Typically, the slowest, lumbering vehicles — the heavily-laden wreckers — tend to lag behind and bring up the rear, and that's what happened with the 507th vehicles. The wreckers, towing enormous payloads of laden trailers and broken-down vehicles, swept along as the dusty tail of the serpentine convoy. The sleep-deprived soldiers watched as the sun rose off to their right that morning. They knew they were heading north. What they didn't know was that the road north led into an ambush.

‘Ambush Alley’

Route 7 is a straight north-south road that cuts through the eastern third of Nasiriyah. In the southern part of town, it straddles the Euphrates River, slices through an industrial area on the east side of the road and a rabbit warren of low-slung residential buildings to the west. Eventually the route crosses over the Saddam Canal in the northern part of the city and continues to the town of Al Kut.

Early Sunday morning, U.S. Marines from the Task Force Tarawa, a unit formed from the 2nd Marine Expeditionary Brigade, were focused on securing Nasiriyah, which had been all but bypassed by the Army's 3rd Infantry Division. Marines from a unit code-named "Timberwolf" were assigned to secure the bridges spanning the canal and the river along Route 7.

The convoy of the 507th kept heading north, past a row of Marine M1A1 Abrams tanks lining the side of the road.

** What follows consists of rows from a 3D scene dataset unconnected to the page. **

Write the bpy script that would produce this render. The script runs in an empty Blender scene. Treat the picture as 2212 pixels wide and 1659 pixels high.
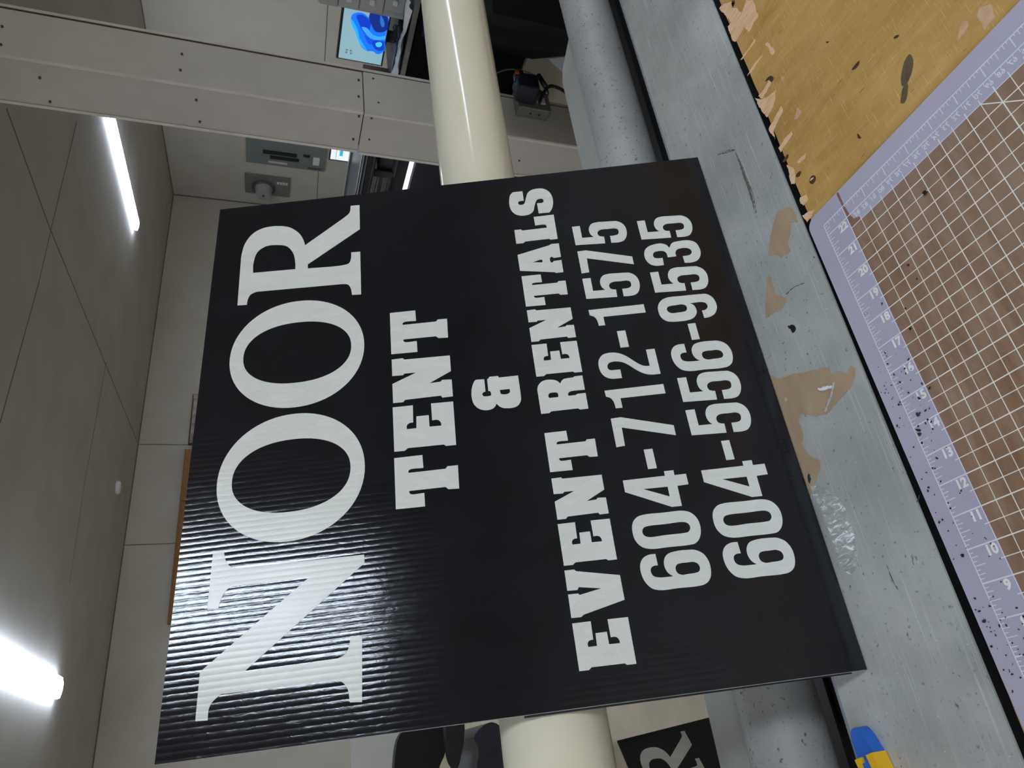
import bpy, bmesh, math, random
from mathutils import Vector, Matrix, noise
from mathutils.geometry import tessellate_polygon
random.seed(7)
sc = bpy.context.scene
COL = sc.collection
R = math.radians
IN = 0.0254

# ------------------------------------------------------------------ camera
F_PX = 1527.16
CAM = Vector((-0.38311, -0.37129, 0.50163))
ROWS = [(-0.127168422, -0.305847607, -0.943549381), (-0.879218101, 0.475094877, -0.035501960), (0.459133664, 0.825070966, -0.329323818)]
FX, FY, FZ = [Vector(r) for r in ROWS]      # image right, image down, view axis
cd = bpy.data.cameras.new('camera'); cam = bpy.data.objects.new('camera', cd); COL.objects.link(cam)
cd.sensor_fit = 'HORIZONTAL'; cd.sensor_width = 36.0; cd.lens = F_PX / 2212 * 36.0
cd.clip_start = 0.02; cd.clip_end = 60
mw = Matrix.Identity(4)
for i in range(3):
    mw[i][0] = FX[i]; mw[i][1] = -FY[i]; mw[i][2] = -FZ[i]; mw[i][3] = CAM[i]
cam.matrix_world = mw
cd.dof.use_dof = True; cd.dof.focus_distance = 0.80; cd.dof.aperture_fstop = 32
sc.camera = cam

def ray(x, y):
    return FX * ((x - 1106) / F_PX) + FY * ((y - 829.5) / F_PX) + FZ
def atz(x, y, z):
    d = ray(x, y); return CAM + d * ((z - CAM.z) / d.z)
def aty(x, y, Y):
    d = ray(x, y); return CAM + d * ((Y - CAM.y) / d.y)
def atx(x, y, X):
    d = ray(x, y); return CAM + d * ((X - CAM.x) / d.x)
def atp(x, y, P0, N):
    d = ray(x, y); return CAM + d * (((P0 - CAM).dot(N)) / d.dot(N))

# ------------------------------------------------------------------ colour / materials
def lin(c):
    out = []
    for v in c:
        v /= 255.0
        out.append(v / 12.92 if v <= 0.04045 else ((v + 0.055) / 1.055) ** 2.4)
    return (*out, 1.0)
def newmat(name):
    m = bpy.data.materials.new(name); m.use_nodes = True
    nt = m.node_tree; b = nt.nodes['Principled BSDF']; return m, nt, b
def coords(nt, scale=(1, 1, 1), rot=(0, 0, 0), loc=(0, 0, 0)):
    tc = nt.nodes.new('ShaderNodeTexCoord'); mp = nt.nodes.new('ShaderNodeMapping')
    nt.links.new(tc.outputs['Object'], mp.inputs[0])
    mp.inputs['Scale'].default_value = scale; mp.inputs['Rotation'].default_value = rot; mp.inputs['Location'].default_value = loc
    return mp.outputs[0]
def tex_noise(nt, vec, scale, detail=4, rough=0.55, dist=0.0):
    n = nt.nodes.new('ShaderNodeTexNoise'); nt.links.new(vec, n.inputs['Vector'])
    n.inputs['Scale'].default_value = scale; n.inputs['Detail'].default_value = detail
    n.inputs['Roughness'].default_value = rough; n.inputs['Distortion'].default_value = dist
    return n.outputs['Fac']
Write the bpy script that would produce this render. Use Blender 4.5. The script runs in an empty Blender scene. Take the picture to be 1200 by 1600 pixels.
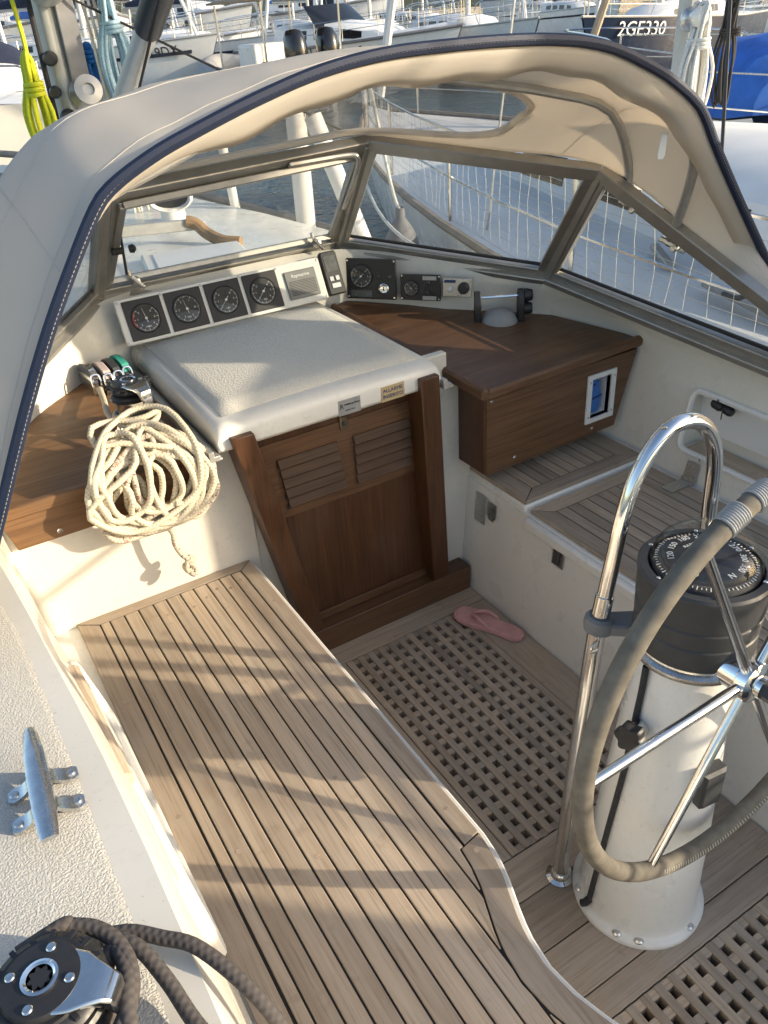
import bpy, math, random
import numpy as np
from mathutils import Vector, Matrix
random.seed(7); rng = np.random.RandomState(7)
R = math.radians
SC = bpy.context.scene
COL = SC.collection
# ------------------------------------------------------------------ camera
cam = bpy.data.cameras.new('camera'); camo = bpy.data.objects.new('camera', cam); COL.objects.link(camo)
CR = ((0.84999305, -0.32372782, 0.41558647), (-0.52338003, -0.42928923, 0.73605985), (-0.05987625, -0.84315541, -0.53432554))
camo.matrix_world = Matrix(((CR[0][0], -CR[0][1], -CR[0][2], 0), (CR[1][0], -CR[1][1], -CR[1][2], 0), (CR[2][0], -CR[2][1], -CR[2][2], 1.85), (0, 0, 0, 1)))
cam.sensor_fit = 'VERTICAL'; cam.sensor_height = 24; cam.sensor_width = 18; cam.lens = 24 * 1251.66 / 1600
cam.clip_start = 0.02; cam.clip_end = 3000
SC.camera = camo
# ------------------------------------------------------------------ sky, sun, exposure
SUN = Vector((0.7124, -0.6415, 0.287)).normalized()          # towards the sun
W = bpy.data.worlds.new('World'); SC.world = W; W.use_nodes = True
wn = W.node_tree.nodes; wl = W.node_tree.links
sky = wn.new('ShaderNodeTexSky'); sky.sky_type = 'NISHITA'; sky.sun_disc = False
sky.sun_elevation = math.asin(SUN.z); sky.sun_rotation = math.atan2(SUN.x, SUN.y)
sky.air_density = 1.0; sky.dust_density = 2.0; sky.ozone_density = 1.0
wn['Background'].inputs[1].default_value = 0.15
wl.new(sky.outputs[0], wn['Background'].inputs[0])
sl = bpy.data.lights.new('sun', 'SUN'); sl.energy = 3.3; sl.angle = R(0.6); sl.color = (1.0, 0.85, 0.63)
so = bpy.data.objects.new('sun', sl); COL.objects.link(so)
so.rotation_euler = SUN.to_track_quat('Z', 'Y').to_euler(); so.location = (6, -6, 6)
SC.view_settings.view_transform = 'Standard'; SC.view_settings.look = 'None'; SC.view_settings.gamma = 1
SC.view_settings.exposure = 0.95
SC.cycles.max_bounces = 8; SC.cycles.transparent_max_bounces = 16
SC.cycles.caustics_reflective = False; SC.cycles.caustics_refractive = False
# ------------------------------------------------------------------ materials
MATS = {}
class NT:
    def __init__(s, name):
        s.m = bpy.data.materials.new(name); s.m.use_nodes = True
        s.n = s.m.node_tree.nodes; s.l = s.m.node_tree.links
        s.b = s.n['Principled BSDF']; s.out = s.n['Material Output']; MATS[name] = s.m
    def node(s, t, **k):
        x = s.n.new(t)
        for a, v in k.items():
            if a.startswith('i_'): x.inputs[a[2:].replace('_', ' ')].default_value = v
            else: setattr(x, a, v)
        return x
    def link(s, a, b): s.l.new(a, b)
    def coords(s, kind='Object', scale=(1, 1, 1), rnd=False):
        t = s.node('ShaderNodeTexCoord'); mp = s.node('ShaderNodeMapping'); mp.inputs['Scale'].default_value = scale
        src = t.outputs[kind]
        if rnd:
            oi = s.node('ShaderNodeObjectInfo'); m = s.node('ShaderNodeMath', operation='MULTIPLY'); m.inputs[1].default_value = 37.0
            s.link(oi.outputs['Random'], m.inputs[0])
            ad = s.node('ShaderNodeVectorMath', operation='ADD'); s.link(src, ad.inputs[0]); s.link(m.outputs[0], ad.inputs[1]); src = ad.outputs[0]
        s.link(src, mp.inputs['Vector']); return mp.outputs[0]
    def noise(s, vec, scale, detail=4, rough=.55, out=0):
        x = s.node('ShaderNodeTexNoise'); x.inputs['Scale'].default_value = scale; x.inputs['Detail'].default_value = detail; x.inputs['Roughness'].default_value = rough
        s.link(vec, x.inputs['Vector']); return x.outputs[out]
    def ramp(s, fac, stops):
        x = s.node('ShaderNodeValToRGB'); e = x.color_ramp.elements
        while len(e) < len(stops): e.new(0.5)
        for k, (p, c) in enumerate(stops):
            e[k].position = p; e[k].color = (*c, 1) if not isinstance(c, (int, float)) else (c, c, c, 1)
        s.link(fac, x.inputs[0]); return x.outputs[0]
    def mix(s, fac, a, b, mode='MIX'):
        x = s.node('ShaderNodeMix', data_type='RGBA', blend_type=mode)
        for sock, v in ((x.inputs[0], fac), (x.inputs[6], a), (x.inputs[7], b)):
            if hasattr(v, 'is_output'): s.link(v, sock)
            elif isinstance(v, (int, float)): sock.default_value = v
            else: sock.default_value = (*v, 1)
        return x.outputs[2]
    def bump(s, h, strength, dist=.002):
        x = s.node('ShaderNodeBump'); x.inputs['Strength'].default_value = strength; x.inputs['Distance'].default_value = dist
        s.link(h, x.inputs['Height']); s.link(x.outputs[0], s.b.inputs['Normal']); return x
    def col(s, v):
        if hasattr(v, 'is_output'): s.link(v, s.b.inputs['Base Color'])
        else: s.b.inputs['Base Color'].default_value = (*v, 1)
    def rough(s, v):
        if hasattr(v, 'is_output'): s.link(v, s.b.inputs['Roughness'])
        else: s.b.inputs['Roughness'].default_value = v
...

One sergeant from the 507th noticed the tanks and wondered why they were bypassing combat forces. Another soldier recalled with wonder, "You are supposed to have an escort" when traveling as part of a maintenance convoy. "You are supposed to have infantry attached to protect you."

Another 507th soldier told ABCNEWS: "They left us there. They were supposed to protect us and they didn't. We were all alone with no protection. That is not supposed to happen. We are always supposed to be protected."

But as the convoy rolled past the tanks south of Nasiriyah, they were all alone.